Stated problem: Collect each line holding the string "scene".

Collected data:
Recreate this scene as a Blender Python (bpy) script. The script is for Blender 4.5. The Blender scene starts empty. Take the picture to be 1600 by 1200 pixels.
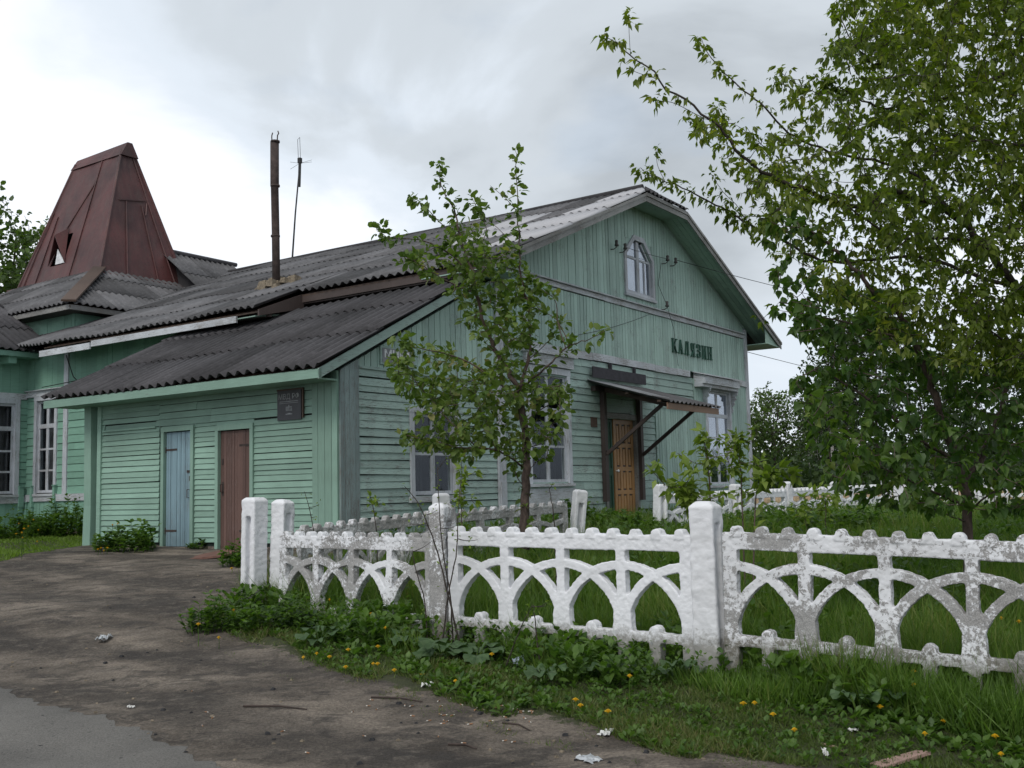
import bpy, bmesh, math, random
import numpy as np
from mathutils import Vector, Matrix
random.seed(7); np.random.seed(7)
R = math.radians
scene = bpy.context.scene
COL = scene.collection
# ------------------------------------------------------------------ camera
FPX = 1620.0; PITCH = math.atan(165/1620.0); ROLL = 0.025
EYE = np.array([0, 0, 1.6])
_fw = np.array([0, math.cos(PITCH), math.sin(PITCH)]); _r = np.array([1., 0, 0]); _u = np.cross(_r, _fw)
CR = math.cos(ROLL)*_r - math.sin(ROLL)*_u
CU = math.sin(ROLL)*_r + math.cos(ROLL)*_u
cam_d = bpy.data.cameras.new('camera'); cam = bpy.data.objects.new('camera', cam_d); COL.objects.link(cam)
cam_d.sensor_width = 36; cam_d.lens = FPX/1600*36; cam_d.clip_start = 0.1; cam_d.clip_end = 3000
m = Matrix.Identity(4)
for i in range(3):
    m[i][0] = CR[i]; m[i][1] = CU[i]; m[i][2] = -_fw[i]; m[i][3] = EYE[i]
cam.matrix_world = m
scene.camera = cam
# ------------------------------------------------------------------ sky and sun
SUN_EL = R(48); SUN_AZ = R(203)          # azimuth clockwise from +Y (north)
world = bpy.data.worlds.new('World'); scene.world = world; world.use_nodes = True
nt = world.node_tree; nt.nodes.clear()
def N(nt, typ, **kw):
    n = nt.nodes.new(typ)
    for k, v in kw.items():
        if k.startswith('i_'):
            n.inputs[int(k[2:]) if k[2:].isdigit() else k[2:]].default_value = v
        else: setattr(n, k, v)
    return n
def ramp(nt, src, stops, interp='LINEAR'):
    r = nt.nodes.new('ShaderNodeValToRGB'); r.color_ramp.interpolation = interp
    el = r.color_ramp.elements
    while len(el) < len(stops): el.new(0.5)
    for e, (p, c) in zip(el, stops):
        e.position = p; e.color = (c, c, c, 1) if isinstance(c, (int, float)) else (*c, 1)
    nt.links.new(src, r.inputs[0]); return r.outputs[0]
def build_world():
    L = nt.links.new
    tc = N(nt, 'ShaderNodeTexCoord')
    mp = N(nt, 'ShaderNodeMapping'); mp.inputs['Scale'].default_value = (1.0, 1.0, 2.0); mp.inputs['Location'].default_value = (0.35, 0.1, 0.25)
    L(tc.outputs['Generated'], mp.inputs[0])
    n1 = N(nt, 'ShaderNodeTexNoise'); n1.inputs['Scale'].default_value = 2.3; n1.inputs['Detail'].default_value = 7; n1.inputs['Roughness'].default_value = 0.5; n1.inputs['Distortion'].default_value = 0.35
    L(mp.outputs[0], n1.inputs['Vector'])
    # cloud base gets darker and bluer with height, bright along the horizon
    sep = N(nt, 'ShaderNodeSeparateXYZ'); L(tc.outputs['Generated'], sep.inputs[0])
    h = N(nt, 'ShaderNodeMath', operation='MULTIPLY_ADD'); L(sep.outputs[2], h.inputs[0]); h.inputs[1].default_value = -0.50; L(n1.outputs[0], h.inputs[2])
    x = N(nt, 'ShaderNodeMath', operation='MULTIPLY_ADD'); L(sep.outputs[0], x.inputs[0]); x.inputs[1].default_value = -0.10; L(h.outputs[0], x.inputs[2])
    dp = N(nt, 'ShaderNodeVectorMath', operation='DOT_PRODUCT'); L(tc.outputs['Generated'], dp.inputs[0]); d0 = Vector((-.012, .99, .40)).normalized(); dp.inputs[1].default_value = d0
    bank = ramp(nt, dp.outputs['Value'], [(.93, 0), (.992, .12)], 'EASE')
    d1 = Vector((-.34, .98, .25)).normalized(); dp2 = N(nt, 'ShaderNodeVectorMath', operation='DOT_PRODUCT'); L(tc.outputs['Generated'], dp2.inputs[0]); dp2.inputs[1].default_value = d1
    lift = ramp(nt, dp2.outputs['Value'], [(.90, .0), (.99, .05)], 'EASE')
    q1 = N(nt, 'ShaderNodeMath', operation='SUBTRACT'); L(x.outputs[0], q1.inputs[0]); L(bank, q1.inputs[1])
    x = N(nt, 'ShaderNodeMath', operation='ADD'); L(q1.outputs[0], x.inputs[0]); L(lift, x.inputs[1])
    col = ramp(nt, x.outputs[0], [(0.12, (0.42, 0.46, 0.50)), (0.26, (0.56, 0.61, 0.66)), (0.35, (0.68, 0.745, 0.82)), (0.46, (0.88, 0.92, 0.98))], 'EASE')
    sky = N(nt, 'ShaderNodeTexSky'); sky.sky_type = 'NISHITA'; sky.sun_disc = False
    sky.sun_elevation = SUN_EL; sky.sun_rotation = SUN_AZ; sky.air_density = 1.2; sky.dust_density = 2.0
    bs = N(nt, 'ShaderNodeBackground'); bs.inputs[1].default_value = 0.12; L(sky.outputs[0], bs.inputs[0])
    bc = N(nt, 'ShaderNodeBackground'); bc.inputs[1].default_value = 0.92; L(col, bc.inputs[0])
    n2 = N(nt, 'ShaderNodeTexNoise'); n2.inputs['Scale'].default_value = 4.2; n2.inputs['Detail'].default_value = 6
    L(mp.outputs[0], n2.inputs['Vector'])
    mask = ramp(nt, n2.outputs[0], [(0.30, 0.82), (0.42, 1.0)])
    mx = N(nt, 'ShaderNodeMixShader'); L(mask, mx.inputs[0]); L(bs.outputs[0], mx.inputs[1]); L(bc.outputs[0], mx.inputs[2])
    out = N(nt, 'ShaderNodeOutputWorld'); L(mx.outputs[0], out.inputs[0])
build_world()
sd = bpy.data.lights.new('sun', 'SUN'); sd.energy = 1.5; sd.angle = R(24); sd.color = (1.0, 0.96, 0.9)
sun = bpy.data.objects.new('sun', sd); COL.objects.link(sun)
sdir = Vector((math.sin(SUN_AZ)*math.cos(SUN_EL), math.cos(SUN_AZ)*math.cos(SUN_EL), math.sin(SUN_EL)))
sun.rotation_euler = sdir.to_track_quat('Z', 'Y').to_euler()
scene.view_settings.view_transform = 'Standard'; scene.view_settings.look = 'None'
scene.view_settings.exposure = 0.34; scene.view_settings.gamma = 1.0
scene.render.engine = 'CYCLES'
scene.cycles.max_bounces = 6; scene.cycles.transparent_max_bounces = 8
# ------------------------------------------------------------------ frames of reference
HEAD = R(34.4)
UU = np.array([math.sin(HEAD), math.cos(HEAD), 0]); VV = np.array([-math.cos(HEAD), math.sin(HEAD), 0])
KK = np.array([-2.6096, 15.5, 0])
def W(t, s, z): return KK + UU*t + VV*s + np.array([0, 0, z])
def ray(px, py): return _fw + CR*((px-800)/FPX) + CU*(-(py-600)/FPX)
def at(px, py, Y):
    d = ray(px, py); return EYE + d*(Y/d[1])
_gy = [-20, 5, 6.5, 7.3, 8.5, 9.6, 11.4, 14, 16.5, 25, 60, 1000]
_gz = [-.02, 0, .05, .12, .18, .25, .43, .63, .78, .84, .84, .84]
def gz(x, y):
    x = np.asarray(x, float); y = np.asarray(y, float)
    b = np.interp(y, _gy, _gz)
    return b + 0.022*np.sin(x*1.3+y*.7)*np.sin(y*1.1-x*.4) + 0.010*np.sin(x*3.1+1)*np.sin(y*3.7+x) + .007*np.sin(x*8.3+y*2)*np.sin(y*9.1-x*3)
def gpt(px, py, h=0.0):
    d = ray(px, py); lo = 0.5; k = 1.0
    for _ in range(400):
        p = EYE + d*k
        if p[2] <= float(gz(p[0], p[1])) + h: break
        k *= 1.012
    a, b = k/1.012, k
    for _ in range(18):
        c = (a+b)/2; p = EYE + d*c
        if p[2] <= float(gz(p[0], p[1])) + h: b = c
        else: a = c
    return EYE + d*b
# ------------------------------------------------------------------ materials
MAT = {}
def new_mat(name):
    m = bpy.data.materials.new(name); m.use_nodes = True; m.node_tree.nodes.clear(); MAT[name] = m
    return m, m.node_tree
def mixc(nt, fac, a, b, blend='MIX'):
    n = nt.nodes.new('ShaderNodeMix'); n.data_type = 'RGBA'; n.blend_type = blend
    for s, i in ((fac, 0), (a, 6), (b, 7)):
        if isinstance(s, bpy.types.NodeSocket): nt.links.new(s, n.inputs[i])
        elif isinstance(s, (int, float)): n.inputs[i].default_value = s if i == 0 else (s, s, s, 1)
        else: n.inputs[i].default_value = (*s, 1)
    return n.outputs[2]
def noise(nt, vec, scale, detail=4, rough=0.55, dist=0.0):
    n = N(nt, 'ShaderNodeTexNoise'); n.inputs['Scale'].default_value = scale; n.inputs['Detail'].default_value = detail
    n.inputs['Roughness'].default_value = rough; n.inputs['Distortion'].default_value = dist
    nt.links.new(vec, n.inputs['Vector']); return n.outputs[0]
def coords(nt, scale=(1, 1, 1), rnd=True):
    tc = N(nt, 'ShaderNodeTexCoord'); mp = N(nt, 'ShaderNodeMapping'); mp.inputs['Scale'].default_value = scale
    if rnd:
        oi = N(nt, 'ShaderNodeObjectInfo')
        vm = N(nt, 'ShaderNodeVectorMath', operation='MULTIPLY_ADD')
        cb = N(nt, 'ShaderNodeCombineXYZ')
        for i in range(3): nt.links.new(oi.outputs['Random'], cb.inputs[i])
        nt.links.new(cb.outputs[0], vm.inputs[0]); vm.inputs[1].default_value = (37, 53, 71); nt.links.new(tc.outputs['Object'], vm.inputs[2])
        nt.links.new(vm.outputs[0], mp.inputs[0])
    else: nt.links.new(tc.outputs['Object'], mp.inputs[0])
    return mp.outputs[0]
def attr(nt, name='tint'):
    a = N(nt, 'ShaderNodeAttribute'); a.attribute_name = name; return a.outputs['Fac']
def finish(nt, color, rough=0.7, bump=None, bstr=0.3, bdist=0.01, metal=0.0, spec=0.4, extra=None):
    b = N(nt, 'ShaderNodeBsdfPrincipled'); L = nt.links.new
    if isinstance(color, bpy.types.NodeSocket): L(color, b.inputs['Base Color'])
    else: b.inputs['Base Color'].default_value = (*color, 1)
    if isinstance(rough, bpy.types.NodeSocket): L(rough, b.inputs['Roughness'])
    else: b.inputs['Roughness'].default_value = rough
    b.inputs['Metallic'].default_value = metal; b.inputs['Specular IOR Level'].default_value = spec
    if bump is not None:
        bm = N(nt, 'ShaderNodeBump'); bm.inputs['Strength'].default_value = bstr; bm.inputs['Distance'].default_value = bdist
        L(bump, bm.inputs['Height']); L(bm.outputs[0], b.inputs['Normal'])
    out = N(nt, 'ShaderNodeOutputMaterial'); L(b.outputs[0], out.inputs[0]); return b
def painted(name, col, wood=(0.15, 0.145, 0.14), axis='x', peel=0.35, var=0.22, dirt=0.35, rough=0.62):
    """old oil paint on planks: per-plank tint, grain along the plank, peeled flecks of grey wood, grime"""
    m, t = new_mat(name)
    g = {'x': (1.5, 1.5, 26), 'z': (26, 26, 1.2)}[axis]
    v = coords(t, rnd=False); vg = coords(t, g, rnd=False)
    grain = noise(t, vg, 3.0, 5, .6); big = noise(t, v, .7, 4, .6); fl = noise(t, vg, 5.0, 8, .75, .3); spot = noise(t, v, 1.9, 3)
    c = mixc(t, ramp(t, grain, [(0.3, 0), (0.7, 1)]), tuple(x*.86 for x in col), tuple(min(1, x*1.06) for x in col))
    tint = attr(t)
    tr = ramp(t, tint, [(0, 1-var), (1, 1+var*.5)])
    c = mixc(t, 1.0, c, tr, 'MULTIPLY')
    gr = ramp(t, big, [(0.32, 1-dirt), (0.62, 1.0)])
    c = mixc(t, 1.0, c, gr, 'MULTIPLY')
    # peeling: flecks where the fine noise is high and the broad mask allows
    ad = N(t, 'ShaderNodeMath', operation='MULTIPLY_ADD'); t.links.new(spot, ad.inputs[0]); ad.inputs[1].default_value = 0.35; t.links.new(fl, ad.inputs[2])
    pk = ramp(t, ad.outputs[0], [(0.86-peel*.28, 0), (0.885-peel*.28, 1)])
    c = mixc(t, pk, c, wood)
    hb = N(t, 'ShaderNodeMath', operation='MULTIPLY_ADD'); t.links.new(pk, hb.inputs[0]); hb.inputs[1].default_value = -0.6; t.links.new(grain, hb.inputs[2])
    finish(t, c, rough, hb.outputs[0], .35, .006)
    return m
painted('green_annex', (0.245, 0.392, 0.318), axis='x', peel=.12, var=.18, dirt=.22)
painted('green_annex_v', (0.248, 0.396, 0.322), axis='z', peel=.12, var=.15, dirt=.25)
painted('green_gable', (0.355, 0.485, 0.440), axis='x', peel=.42, var=.22, dirt=.14)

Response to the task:
Recreate this scene as a Blender Python (bpy) script. The script is for Blender 4.5. The Blender scene starts empty. Take the picture to be 1600 by 1200 pixels.
scene = bpy.context.scene
COL = scene.collection
scene.camera = cam
world = bpy.data.worlds.new('World'); scene.world = world; world.use_nodes = True
scene.view_settings.view_transform = 'Standard'; scene.view_settings.look = 'None'
scene.view_settings.exposure = 0.34; scene.view_settings.gamma = 1.0
scene.render.engine = 'CYCLES'
scene.cycles.max_bounces = 6; scene.cycles.transparent_max_bounces = 8